§ Required work
Identify the lines that include the word "scene", then copy all of them.
++++++++++
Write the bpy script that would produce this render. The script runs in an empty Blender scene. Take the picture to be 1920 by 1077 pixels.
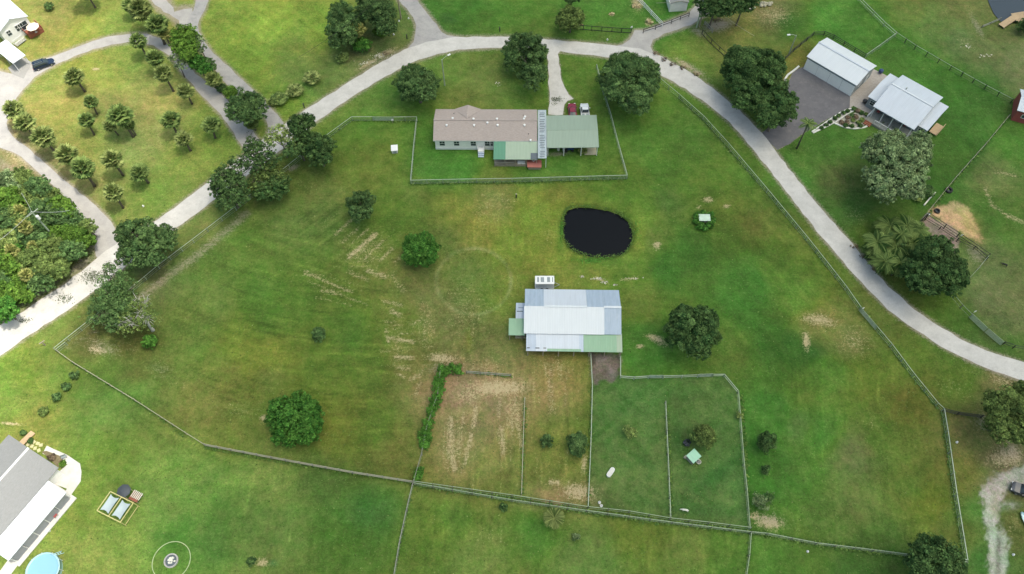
import bpy, math, random
import numpy as np
from mathutils import Vector

S = bpy.context.scene
COL = S.collection
R_ = math.radians
# ------------------------------------------------------------------ camera
CAM_H = 130.0; PITCH = R_(60); ROLL = R_(-1.0); FPX = 1500.0
def cam_basis():
    r = np.array([1, 0, 0.]); f = np.array([0, math.cos(PITCH), -math.sin(PITCH)]); u = np.array([0, math.sin(PITCH), math.cos(PITCH)])
    c, s = math.cos(ROLL), math.sin(ROLL)
    return r*c+u*s, f, -r*s+u*c
CR, CF, CU = cam_basis()
cam = bpy.data.objects.new('camera', bpy.data.cameras.new('camera'))
COL.objects.link(cam); S.camera = cam
cam.data.sensor_width = 36.0; cam.data.lens = FPX/1920*36.0
cam.data.clip_start = 1.0; cam.data.clip_end = 6000
from mathutils import Matrix
cam.matrix_world = Matrix(((CR[0], CU[0], -CF[0], 0), (CR[1], CU[1], -CF[1], 0), (CR[2], CU[2], -CF[2], CAM_H), (0, 0, 0, 1)))
# ------------------------------------------------------------------ light
SUN_DIR = Vector((0.36, -0.04, 0.93)).normalized()      # towards the sun
el = math.asin(SUN_DIR.z); az = math.atan2(SUN_DIR.x, SUN_DIR.y)
world = bpy.data.worlds.new("World"); S.world = world; world.use_nodes = True
wn = world.node_tree; bg = wn.nodes['Background']
sky = wn.nodes.new('ShaderNodeTexSky'); sky.sky_type = 'NISHITA'; sky.sun_disc = False
sky.sun_elevation = el; sky.sun_rotation = az; sky.air_density = 1.0; sky.dust_density = 4.0; sky.ozone_density = 1.0
tn = wn.nodes.new('ShaderNodeMix'); tn.data_type = 'RGBA'; tn.blend_type = 'MULTIPLY'; tn.inputs[0].default_value = 1; tn.inputs[7].default_value = (.98, 1.0, .83, 1)
wn.links.new(sky.outputs[0], tn.inputs[6]); 
gm = wn.nodes.new('ShaderNodeTexCoord'); sx = wn.nodes.new('ShaderNodeSeparateXYZ'); mr = wn.nodes.new('ShaderNodeMapRange')     # thin overcast: brightest overhead
mr.inputs[1].default_value = 0; mr.inputs[2].default_value = 1; mr.inputs[3].default_value = .36; mr.inputs[4].default_value = 1.42
wn.links.new(gm.outputs['Generated'], sx.inputs[0]); wn.links.new(sx.outputs[2], mr.inputs[0])
t2 = wn.nodes.new('ShaderNodeMix'); t2.data_type = 'RGBA'; t2.blend_type = 'MULTIPLY'; t2.inputs[0].default_value = 1; wn.links.new(tn.outputs[2], t2.inputs[6]); wn.links.new(mr.outputs[0], t2.inputs[7]); wn.links.new(t2.outputs[2], bg.inputs[0]); bg.inputs[1].default_value = 0.15
sun = bpy.data.objects.new('sun', bpy.data.lights.new('sun', 'SUN')); COL.objects.link(sun)
sun.data.energy = 2.9; sun.data.angle = R_(3); sun.data.color = (1.0, 0.94, 0.84)
sun.rotation_euler = SUN_DIR.to_track_quat('Z', 'Y').to_euler()
S.view_settings.view_transform = 'Standard'; S.view_settings.look = 'None'
S.view_settings.exposure = 0.84; S.view_settings.gamma = 1.0
S.cycles.max_bounces = 5; S.cycles.diffuse_bounces = 3; S.cycles.transparent_max_bounces = 6

# ------------------------------------------------------------------ helpers
rng = np.random.default_rng(7); random.seed(7)
def W(x, y, z=0.0):
    d = FPX*CF+(x-960)*CR-(y-538.5)*CU
    t = (z-CAM_H)/d[2]
    return np.array([d[0]*t, d[1]*t, z])
def scale_at(x, y, z=0.0):
    p = W(x, y, z); return FPX/float((p-np.array([0, 0, CAM_H]))@CF)
def topx(P):
    v = P-np.array([0, 0, CAM_H]); dz = v@CF
    return 960+FPX*(v@CR)/dz, 538.5-FPX*(v@CU)/dz
def lin(c):
    c = np.asarray(c, float)/255.0
    return np.where(c <= 0.04045, c/12.92, ((c+0.055)/1.055)**2.4)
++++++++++
§ Result
Write the bpy script that would produce this render. The script runs in an empty Blender scene. Take the picture to be 1920 by 1077 pixels.
S = bpy.context.scene